No es éste un libro complaciente. Antes que nada, empieza por mostrar su antipatía hacia sí mismo. La indecente seguridad de sentirse justo y honorable le es ajena. No le es suficiente con denunciar, ironizar o caricaturizar los tópicos y las convenciones lingüísticas que le sirven al hombre -sí, al hombre- contemporáneo para justificar su egoísmo y sus aberraciones. Descubre, con horror y sin una nefasta autocompasión, que se han adherido a sus propios argumentos, esquemáticos, los excrementos ideológicos, intelectuales y afectivos del sectarismo campante.

Que no pueda librarse de ellos no significa que queden descalificados. Al contrario, herirse en su lenguaje, desgarrarse en sus mentiras, debería mostrar una confianza en que la verdad no sucumbe a las redes inexpugnables de una gramática profanada, sino que respira en las huellas que los clavos y la lanza de las disputas sociales dejan en sus manos y en su costado traspasado. 

Es éste, pues, un libro de la noche. De la noche de Getsemaní, a los pies de un olivo. Un libro en duermevela, escatológico y poético, atento a la figura de Pedro, la roca, la autoridad, la tradición. Cuando el único Maestro ruega, obediente, por que pase el cáliz de la voluntad del Padre que habrá de apurar hasta las heces, Pedro consuma su traición en cinco pasos: no permanece vigilante, saca la espada, huye al fondo de la noche, entra al Sanedrín y niega a Jesús, recibe su mirada y llora amargamente. 

A cada una de las decepciones de su comportamiento este libro contrapone una hora litúrgica del Oficio divino profiriendo entre líneas unos breves salmos siempre a punto de emerger bajo la crítica de estos lugares comunes que lo angustian y lo encienden en una ira desolada. Su autor se sabe, abatido, Pedro.
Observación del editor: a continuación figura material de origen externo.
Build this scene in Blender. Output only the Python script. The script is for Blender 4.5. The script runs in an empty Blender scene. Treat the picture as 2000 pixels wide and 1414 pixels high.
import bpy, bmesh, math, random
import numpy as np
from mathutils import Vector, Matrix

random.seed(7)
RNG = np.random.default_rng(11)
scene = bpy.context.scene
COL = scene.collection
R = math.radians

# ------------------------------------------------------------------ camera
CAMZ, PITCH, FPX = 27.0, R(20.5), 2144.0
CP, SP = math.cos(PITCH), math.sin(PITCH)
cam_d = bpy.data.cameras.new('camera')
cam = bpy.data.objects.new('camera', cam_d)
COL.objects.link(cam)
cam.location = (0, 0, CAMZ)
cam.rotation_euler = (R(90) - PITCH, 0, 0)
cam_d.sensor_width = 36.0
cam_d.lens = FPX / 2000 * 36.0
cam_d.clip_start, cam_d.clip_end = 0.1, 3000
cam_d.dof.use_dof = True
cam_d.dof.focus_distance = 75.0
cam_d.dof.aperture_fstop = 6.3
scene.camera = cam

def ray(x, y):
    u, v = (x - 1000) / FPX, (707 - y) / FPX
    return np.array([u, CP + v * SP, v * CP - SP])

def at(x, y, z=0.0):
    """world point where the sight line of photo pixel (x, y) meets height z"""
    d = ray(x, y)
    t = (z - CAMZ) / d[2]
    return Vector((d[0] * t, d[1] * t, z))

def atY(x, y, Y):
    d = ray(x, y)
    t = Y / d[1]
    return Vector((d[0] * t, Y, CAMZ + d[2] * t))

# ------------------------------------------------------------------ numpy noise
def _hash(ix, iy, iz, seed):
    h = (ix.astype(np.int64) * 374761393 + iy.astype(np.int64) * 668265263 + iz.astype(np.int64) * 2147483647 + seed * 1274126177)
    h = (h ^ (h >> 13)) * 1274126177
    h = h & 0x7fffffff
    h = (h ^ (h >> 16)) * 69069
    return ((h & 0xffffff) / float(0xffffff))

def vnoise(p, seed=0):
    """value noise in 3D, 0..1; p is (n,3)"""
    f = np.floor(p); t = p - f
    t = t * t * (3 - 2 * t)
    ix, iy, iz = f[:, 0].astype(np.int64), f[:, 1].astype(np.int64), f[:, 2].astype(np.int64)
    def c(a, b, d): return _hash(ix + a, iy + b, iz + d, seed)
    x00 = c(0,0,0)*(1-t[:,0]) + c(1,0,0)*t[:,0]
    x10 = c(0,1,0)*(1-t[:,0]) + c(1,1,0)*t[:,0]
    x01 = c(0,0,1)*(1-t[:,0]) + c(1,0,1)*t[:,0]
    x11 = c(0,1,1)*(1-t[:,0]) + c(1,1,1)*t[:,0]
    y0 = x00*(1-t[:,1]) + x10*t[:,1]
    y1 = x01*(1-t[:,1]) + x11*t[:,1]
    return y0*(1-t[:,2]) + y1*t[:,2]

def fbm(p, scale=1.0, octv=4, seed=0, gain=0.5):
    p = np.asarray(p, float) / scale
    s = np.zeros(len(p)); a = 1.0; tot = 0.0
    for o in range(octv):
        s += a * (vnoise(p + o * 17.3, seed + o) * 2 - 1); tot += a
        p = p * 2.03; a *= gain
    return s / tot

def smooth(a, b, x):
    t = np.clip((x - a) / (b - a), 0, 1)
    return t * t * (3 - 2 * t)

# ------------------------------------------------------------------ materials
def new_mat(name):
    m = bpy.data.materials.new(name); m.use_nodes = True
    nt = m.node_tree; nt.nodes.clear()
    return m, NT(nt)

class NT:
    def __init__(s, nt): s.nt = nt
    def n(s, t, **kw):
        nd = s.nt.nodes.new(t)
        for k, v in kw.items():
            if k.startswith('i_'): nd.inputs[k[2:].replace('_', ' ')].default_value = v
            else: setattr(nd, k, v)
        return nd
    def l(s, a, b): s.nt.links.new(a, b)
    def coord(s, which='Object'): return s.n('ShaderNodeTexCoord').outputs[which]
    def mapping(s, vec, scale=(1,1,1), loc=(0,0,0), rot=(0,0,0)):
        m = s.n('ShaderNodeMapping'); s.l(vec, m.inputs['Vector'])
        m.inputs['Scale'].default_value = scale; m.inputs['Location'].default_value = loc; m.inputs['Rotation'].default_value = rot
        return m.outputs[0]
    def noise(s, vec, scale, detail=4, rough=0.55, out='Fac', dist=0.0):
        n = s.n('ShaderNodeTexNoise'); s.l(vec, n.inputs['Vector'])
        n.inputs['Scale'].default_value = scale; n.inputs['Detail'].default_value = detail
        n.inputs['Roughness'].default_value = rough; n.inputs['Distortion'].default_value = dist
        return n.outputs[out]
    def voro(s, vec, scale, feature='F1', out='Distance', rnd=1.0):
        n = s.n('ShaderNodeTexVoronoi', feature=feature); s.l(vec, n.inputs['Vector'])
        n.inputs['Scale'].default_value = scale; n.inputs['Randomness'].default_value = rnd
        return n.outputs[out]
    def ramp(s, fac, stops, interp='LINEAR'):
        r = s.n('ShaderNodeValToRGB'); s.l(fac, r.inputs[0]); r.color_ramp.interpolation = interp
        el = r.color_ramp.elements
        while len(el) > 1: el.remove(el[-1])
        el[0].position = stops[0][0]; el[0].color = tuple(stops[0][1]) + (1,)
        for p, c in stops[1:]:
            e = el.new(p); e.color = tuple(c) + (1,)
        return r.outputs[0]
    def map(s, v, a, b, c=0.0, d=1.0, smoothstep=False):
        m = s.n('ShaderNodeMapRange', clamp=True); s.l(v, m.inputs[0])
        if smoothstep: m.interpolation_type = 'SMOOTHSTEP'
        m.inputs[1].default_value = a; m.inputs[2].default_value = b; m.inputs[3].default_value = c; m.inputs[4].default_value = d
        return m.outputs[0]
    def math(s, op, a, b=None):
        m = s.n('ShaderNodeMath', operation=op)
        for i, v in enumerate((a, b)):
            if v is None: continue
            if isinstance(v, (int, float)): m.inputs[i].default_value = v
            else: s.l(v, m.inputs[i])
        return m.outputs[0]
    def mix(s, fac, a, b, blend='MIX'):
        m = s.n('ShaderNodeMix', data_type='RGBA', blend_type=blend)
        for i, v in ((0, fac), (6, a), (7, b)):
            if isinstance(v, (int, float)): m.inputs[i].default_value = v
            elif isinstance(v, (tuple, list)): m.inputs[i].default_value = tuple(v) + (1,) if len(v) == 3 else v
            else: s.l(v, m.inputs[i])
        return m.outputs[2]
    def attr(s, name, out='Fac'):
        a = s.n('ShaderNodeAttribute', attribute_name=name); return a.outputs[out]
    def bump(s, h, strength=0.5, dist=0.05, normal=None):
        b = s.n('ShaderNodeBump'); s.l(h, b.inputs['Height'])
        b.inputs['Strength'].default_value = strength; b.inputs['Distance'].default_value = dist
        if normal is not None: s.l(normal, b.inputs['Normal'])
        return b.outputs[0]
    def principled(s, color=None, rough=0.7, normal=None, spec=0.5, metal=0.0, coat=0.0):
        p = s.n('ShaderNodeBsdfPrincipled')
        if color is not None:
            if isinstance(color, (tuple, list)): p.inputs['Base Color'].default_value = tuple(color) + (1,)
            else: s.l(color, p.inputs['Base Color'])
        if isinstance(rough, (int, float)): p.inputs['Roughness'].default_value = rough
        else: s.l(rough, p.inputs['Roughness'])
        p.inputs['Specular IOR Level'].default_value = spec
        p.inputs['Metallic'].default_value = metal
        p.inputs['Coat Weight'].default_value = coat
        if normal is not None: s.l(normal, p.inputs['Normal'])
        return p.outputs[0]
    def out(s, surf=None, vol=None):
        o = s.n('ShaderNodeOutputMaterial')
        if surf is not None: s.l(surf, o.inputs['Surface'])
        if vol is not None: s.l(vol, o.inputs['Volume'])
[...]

Al final del prefacio al primer volumen de su Exégesis Léon Bloy, bajo la protección de san Jerónimo, aspiraba a irritar infinitamente a los burgueses que, sin saberlo, eran profetas capaces de invocar los abismos de la Luz con las simas de su estupidez. Al final de este prefacio repetido, acogiéndome a San Bernardo, aspiro sólo a correr la piedra del sepulcro de los rumores abismales que me separan del nuevo Día, con el afán de perseverar en la pura espera silenciosa de su aurora, al lado tal vez de unos pocos lectores pacientes.